+++ Given material +++

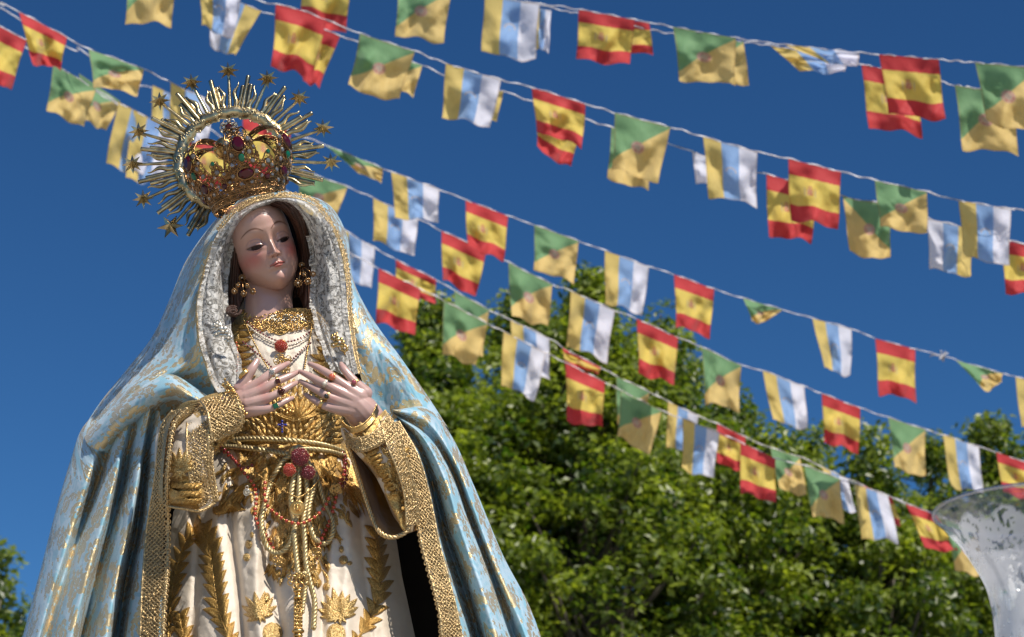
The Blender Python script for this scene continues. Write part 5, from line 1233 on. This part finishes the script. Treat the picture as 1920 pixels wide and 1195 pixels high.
right_px = [(562,178),(612,239),(630,307)]
def pa(x, y): return math.atan2((300 - y) / .915, x - 436), math.hypot((300 - y) / .915, x - 436) / 196
SA = sorted([pa(*p) for p in right_px + stars_px], key=lambda q: q[0] % (2 * math.pi) if q[0] > -.5 or q[0] < -math.pi / 2 - .3 else q[0])
SA = sorted([(a if a > -.6 else a + 2 * math.pi, q) for a, q in SA])
SA = [(SA[0][0] - .42, .98)] + SA
starlab = {}
def star(c, R, k, nm='star'):
    mb = MB(); V = [c + HY * .016]; 
    for i in range(2 * k):
        a = math.pi * i / k + .12; q = R if i % 2 == 0 else R * .42
        V.append(c + (HX * math.cos(a) + HZ * math.sin(a)) * q + HY * (0 if i % 2 == 0 else .0015))
    V.append(c - HY * .007); n = 2 * k; F = []
    for i in range(n): F.append((0, 1 + i, 1 + (i + 1) % n)); F.append((n + 1, 1 + (i + 1) % n, 1 + i))
    mb.add(np.array(V), None, F); mb.ball(c + HY * .009, 2.4 * PX, k=6, m=4)
    return mb.build(nm, MT['oldgold'], halo, smooth=False)
for i, (a, q) in enumerate(SA):
    if i > 0:
        mb = MB(); blade(mb, a, .58, q - .02, .022, .014, dep=.004, cut=True, d0=.002); mb.build('star_ray', MT['oldgold'], halo)
        last_ = i == len(SA) - 1; star(hp(q, a, .006), (27 if last_ else 22) * PX, 6 if last_ else 8)
    nxt = SA[i + 1][0] if i + 1 < len(SA) else a + .42
    for f, kind in ((.24, 'w'), (.5, 's'), (.76, 'w')):
        aa = a + (nxt - a) * f; j = r.uniform(-.02, .02)
        if kind == 'w':
            mb = MB(); blade(mb, aa + j, .57, r.uniform(.83, .89), .031, .016, wave=.024 * (1 if f < .5 else -1), nw=1.35, dep=.0035, d0=.001); mb.build('wavy_ray', MT['oldgold'], halo)
        else:
            mb = MB()
            for o_, rr_, dd in ((-.040, .86, -.003), (0, .94, .004), (.038, .83, -.001)): blade(mb, aa, .57, rr_ + j, .023, .024, off=o_, dep=.005, d0=dd, cut=True)
            mb.build('straight_ray', MT['oldgold'], halo)
for a in np.linspace(SA[-1][0] + .62, SA[0][0] + 2 * math.pi - .3, 7):
    mb = MB(); blade(mb, a, .57, .80, .026, .014, wave=.018, nw=1.3); mb.build('wavy_ray', MT['oldgold'], halo)
# ================================================================== JEWELLERY AND CORDS (each worn or hung piece is a thing)
def thing_mesh(o, label, cat, group=None): o.parent = None; setprops(o, label, cat, group); return o
def rootless(name, mb, mat, label, cat, group=None): o = mb.build(name, mat); setprops(o, label, cat, group); return o
def bt(px, py, dw): return S(px, py, gw(px, py) + dw)
def on(pts, dw): return [(x, y, float(gw(x, y)) + dw) for x, y in pts]
belt = empty('girdle_cord', bt(555, 850, .03), 'thick twisted gold cord tied at the waist with hanging loops', 'cord')
def cordp(pts, rad=.0062, dw=.012, name='cord'): return braid(name, on(pts, dw), rad, belt, 'cord', 3)
cordp([(402,842),(420,831),(450,824),(500,823),(560,828),(610,836),(645,848)], dw=.016)
cordp([(402,850),(420,838),(460,840),(510,846),(545,852),(560,850)], dw=.018)
cordp([(556,846),(580,843),(615,847),(648,856)], dw=.02)
cordp([(552,852),(534,862),(518,885),(508,905),(498,940),(491,968),(492,1000),(500,1024),(520,1038),(540,1026),(550,1002),(552,980),(546,945),(548,912),(556,880)], dw=.022, rad=.0058)
cordp([(560,856),(561,890),(560,930),(556,970),(552,1000),(555,1040),(559,1076)], dw=.026, rad=.0052)
cordp([(564,856),(572,890),(576,930),(569,975),(571,1010),(574,1060),(582,1095),(590,1130),(588,1180)], dw=.024, rad=.0056)
cordp([(570,858),(592,890),(603,925),(612,950),(624,975),(624,1000),(610,1020),(592,1014),(582,990),(578,965),(584,930),(590,905),(584,870)], dw=.02, rad=.0056)
cordp([(566,1076),(575,1080),(570,1120),(566,1150)], dw=.02, rad=.005)
mb = MB(); kc = bt(556, 848, .035); mb.ring(kc, 9 * PX, 5 * PX, VR @ rotx(.5), 20, 8); mb.ring(kc + VR @ np.array([4, 2, 3]) * PX, 8 * PX, 4.5 * PX, VR @ roty(.9), 20, 8); mb.build('knot', MT['cord'], belt)
tas = bpy.data.objects.new('tassel', None); C.objects.link(tas); tas.parent = belt; tas.location = Vector(bt(559, 1090, .03)) - belt.location
mb = MB()
for sx in (-1, 1):
    for (x, y, R) in ((9, 1086, 6), (14, 1092, 5), (6, 1098, 5), (16, 1082, 3.5), (4, 1080, 4)): mb.ring(bt(559 + sx * x, y, .03), R * PX, 1.2 * PX, VR, 14, 6)
for yy, rr_ in ((1108, 7), (1114, 5), (1120, 6), (1184, 9), (1192, 7), (1200, 9), (1210, 8)): mb.ball(bt(559, yy, .03), rr_ * PX, (1.2, 1, .6), k=14, m=8)
for yy in range(1124, 1184, 7):
    for k_ in (-1, 0, 1): mb.ring(bt(559 + 4.5 * k_, yy, .026), 3 * PX, 1.1 * PX, VR, 9, 5)
for k_ in range(-3, 4): mb.tube(np.array([bt(559 + 1.6 * k_, 1116, .024), bt(559 + 2.2 * k_, 1190, .022)]), 1.1 * PX, 5)
for k_ in range(-5, 6): mb.tube(np.array([bt(559 + 1.6 * k_, 1200, .024), bt(559 + 2.6 * k_, 1270, .022)]), 1.5 * PX, 5)
mb.build('tassel_head', MT['gold'], tas)
def beads(name, pts, rad, spacing, mat, label, cat, dw=.014, link='gold', group=None, W=None, extra=None, jit=.0):
    rg = np.random.default_rng(len(label)); P = resample(pts, 400); G3 = S(P[:, 0], P[:, 1], gw(P[:, 0], P[:, 1]) + dw) if W is None else S(P[:, 0], P[:, 1], W)
    s_ = np.r_[0, np.cumsum(np.linalg.norm(np.diff(P[:, :2], axis=0), axis=1))]; n = max(2, int(s_[-1] / spacing))
    root = empty(name, G3[0], label, cat, group)
    mb = MB(); mb.tube(G3[::4], .8 * PX, 5)
    mc = MB()
    for i in range(n):
        j = int(np.searchsorted(s_, (i + .5) * s_[-1] / n)); j = min(j, 399); mc.ball(G3[j] + rg.normal(size=3) * jit * PX, rad * PX, k=10, m=7)
        if spacing > 3.2 * rad:
            for q in (-.38, .38):
                jj = int(np.clip(np.searchsorted(s_, (i + .5 + q) * s_[-1] / n), 0, 399)); mb.ball(G3[jj], rad * .5 * PX, k=6, m=4)
    mb.build('chain', MT[link], root); mc.build('bead_row', MT[mat], root); return root
RG = 'coral bead rosaries hung over the skirt'
beads('rosary', [(404,832),(420,848),(439,863),(455,883),(475,909),(481,935),(478,960),(484,985),(498,1002),(508,1021),(523,1048)], 3.3, 9, 'coral', 'long red bead rosary hanging down the left side of the skirt', 'rosary', .018)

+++

> [What is asked]: Skip every picture and transcribe the data above exactly.

> [Task result]:
The Blender Python script for this scene continues. Write part 5, from line 1233 on. This part finishes the script. Treat the picture as 1920 pixels wide and 1195 pixels high.
right_px = [(562,178),(612,239),(630,307)]
def pa(x, y): return math.atan2((300 - y) / .915, x - 436), math.hypot((300 - y) / .915, x - 436) / 196
SA = sorted([pa(*p) for p in right_px + stars_px], key=lambda q: q[0] % (2 * math.pi) if q[0] > -.5 or q[0] < -math.pi / 2 - .3 else q[0])
SA = sorted([(a if a > -.6 else a + 2 * math.pi, q) for a, q in SA])
SA = [(SA[0][0] - .42, .98)] + SA
starlab = {}
def star(c, R, k, nm='star'):
    mb = MB(); V = [c + HY * .016]; 
    for i in range(2 * k):
        a = math.pi * i / k + .12; q = R if i % 2 == 0 else R * .42
        V.append(c + (HX * math.cos(a) + HZ * math.sin(a)) * q + HY * (0 if i % 2 == 0 else .0015))
    V.append(c - HY * .007); n = 2 * k; F = []
    for i in range(n): F.append((0, 1 + i, 1 + (i + 1) % n)); F.append((n + 1, 1 + (i + 1) % n, 1 + i))
    mb.add(np.array(V), None, F); mb.ball(c + HY * .009, 2.4 * PX, k=6, m=4)
    return mb.build(nm, MT['oldgold'], halo, smooth=False)
for i, (a, q) in enumerate(SA):
    if i > 0:
        mb = MB(); blade(mb, a, .58, q - .02, .022, .014, dep=.004, cut=True, d0=.002); mb.build('star_ray', MT['oldgold'], halo)
        last_ = i == len(SA) - 1; star(hp(q, a, .006), (27 if last_ else 22) * PX, 6 if last_ else 8)
    nxt = SA[i + 1][0] if i + 1 < len(SA) else a + .42
    for f, kind in ((.24, 'w'), (.5, 's'), (.76, 'w')):
        aa = a + (nxt - a) * f; j = r.uniform(-.02, .02)
        if kind == 'w':
            mb = MB(); blade(mb, aa + j, .57, r.uniform(.83, .89), .031, .016, wave=.024 * (1 if f < .5 else -1), nw=1.35, dep=.0035, d0=.001); mb.build('wavy_ray', MT['oldgold'], halo)
        else:
            mb = MB()
            for o_, rr_, dd in ((-.040, .86, -.003), (0, .94, .004), (.038, .83, -.001)): blade(mb, aa, .57, rr_ + j, .023, .024, off=o_, dep=.005, d0=dd, cut=True)
            mb.build('straight_ray', MT['oldgold'], halo)
for a in np.linspace(SA[-1][0] + .62, SA[0][0] + 2 * math.pi - .3, 7):
    mb = MB(); blade(mb, a, .57, .80, .026, .014, wave=.018, nw=1.3); mb.build('wavy_ray', MT['oldgold'], halo)
# ================================================================== JEWELLERY AND CORDS (each worn or hung piece is a thing)
def thing_mesh(o, label, cat, group=None): o.parent = None; setprops(o, label, cat, group); return o
def rootless(name, mb, mat, label, cat, group=None): o = mb.build(name, mat); setprops(o, label, cat, group); return o
def bt(px, py, dw): return S(px, py, gw(px, py) + dw)
def on(pts, dw): return [(x, y, float(gw(x, y)) + dw) for x, y in pts]
belt = empty('girdle_cord', bt(555, 850, .03), 'thick twisted gold cord tied at the waist with hanging loops', 'cord')
def cordp(pts, rad=.0062, dw=.012, name='cord'): return braid(name, on(pts, dw), rad, belt, 'cord', 3)
cordp([(402,842),(420,831),(450,824),(500,823),(560,828),(610,836),(645,848)], dw=.016)
cordp([(402,850),(420,838),(460,840),(510,846),(545,852),(560,850)], dw=.018)
cordp([(556,846),(580,843),(615,847),(648,856)], dw=.02)
cordp([(552,852),(534,862),(518,885),(508,905),(498,940),(491,968),(492,1000),(500,1024),(520,1038),(540,1026),(550,1002),(552,980),(546,945),(548,912),(556,880)], dw=.022, rad=.0058)
cordp([(560,856),(561,890),(560,930),(556,970),(552,1000),(555,1040),(559,1076)], dw=.026, rad=.0052)
cordp([(564,856),(572,890),(576,930),(569,975),(571,1010),(574,1060),(582,1095),(590,1130),(588,1180)], dw=.024, rad=.0056)
cordp([(570,858),(592,890),(603,925),(612,950),(624,975),(624,1000),(610,1020),(592,1014),(582,990),(578,965),(584,930),(590,905),(584,870)], dw=.02, rad=.0056)
cordp([(566,1076),(575,1080),(570,1120),(566,1150)], dw=.02, rad=.005)
mb = MB(); kc = bt(556, 848, .035); mb.ring(kc, 9 * PX, 5 * PX, VR @ rotx(.5), 20, 8); mb.ring(kc + VR @ np.array([4, 2, 3]) * PX, 8 * PX, 4.5 * PX, VR @ roty(.9), 20, 8); mb.build('knot', MT['cord'], belt)
tas = bpy.data.objects.new('tassel', None); C.objects.link(tas); tas.parent = belt; tas.location = Vector(bt(559, 1090, .03)) - belt.location
mb = MB()
for sx in (-1, 1):
    for (x, y, R) in ((9, 1086, 6), (14, 1092, 5), (6, 1098, 5), (16, 1082, 3.5), (4, 1080, 4)): mb.ring(bt(559 + sx * x, y, .03), R * PX, 1.2 * PX, VR, 14, 6)
for yy, rr_ in ((1108, 7), (1114, 5), (1120, 6), (1184, 9), (1192, 7), (1200, 9), (1210, 8)): mb.ball(bt(559, yy, .03), rr_ * PX, (1.2, 1, .6), k=14, m=8)
for yy in range(1124, 1184, 7):
    for k_ in (-1, 0, 1): mb.ring(bt(559 + 4.5 * k_, yy, .026), 3 * PX, 1.1 * PX, VR, 9, 5)
for k_ in range(-3, 4): mb.tube(np.array([bt(559 + 1.6 * k_, 1116, .024), bt(559 + 2.2 * k_, 1190, .022)]), 1.1 * PX, 5)
for k_ in range(-5, 6): mb.tube(np.array([bt(559 + 1.6 * k_, 1200, .024), bt(559 + 2.6 * k_, 1270, .022)]), 1.5 * PX, 5)
mb.build('tassel_head', MT['gold'], tas)
def beads(name, pts, rad, spacing, mat, label, cat, dw=.014, link='gold', group=None, W=None, extra=None, jit=.0):
    rg = np.random.default_rng(len(label)); P = resample(pts, 400); G3 = S(P[:, 0], P[:, 1], gw(P[:, 0], P[:, 1]) + dw) if W is None else S(P[:, 0], P[:, 1], W)
    s_ = np.r_[0, np.cumsum(np.linalg.norm(np.diff(P[:, :2], axis=0), axis=1))]; n = max(2, int(s_[-1] / spacing))
    root = empty(name, G3[0], label, cat, group)
    mb = MB(); mb.tube(G3[::4], .8 * PX, 5)
    mc = MB()
    for i in range(n):
        j = int(np.searchsorted(s_, (i + .5) * s_[-1] / n)); j = min(j, 399); mc.ball(G3[j] + rg.normal(size=3) * jit * PX, rad * PX, k=10, m=7)
        if spacing > 3.2 * rad:
            for q in (-.38, .38):
                jj = int(np.clip(np.searchsorted(s_, (i + .5 + q) * s_[-1] / n), 0, 399)); mb.ball(G3[jj], rad * .5 * PX, k=6, m=4)
    mb.build('chain', MT[link], root); mc.build('bead_row', MT[mat], root); return root
RG = 'coral bead rosaries hung over the skirt'
beads('rosary', [(404,832),(420,848),(439,863),(455,883),(475,909),(481,935),(478,960),(484,985),(498,1002),(508,1021),(523,1048)], 3.3, 9, 'coral', 'long red bead rosary hanging down the left side of the skirt', 'rosary', .018)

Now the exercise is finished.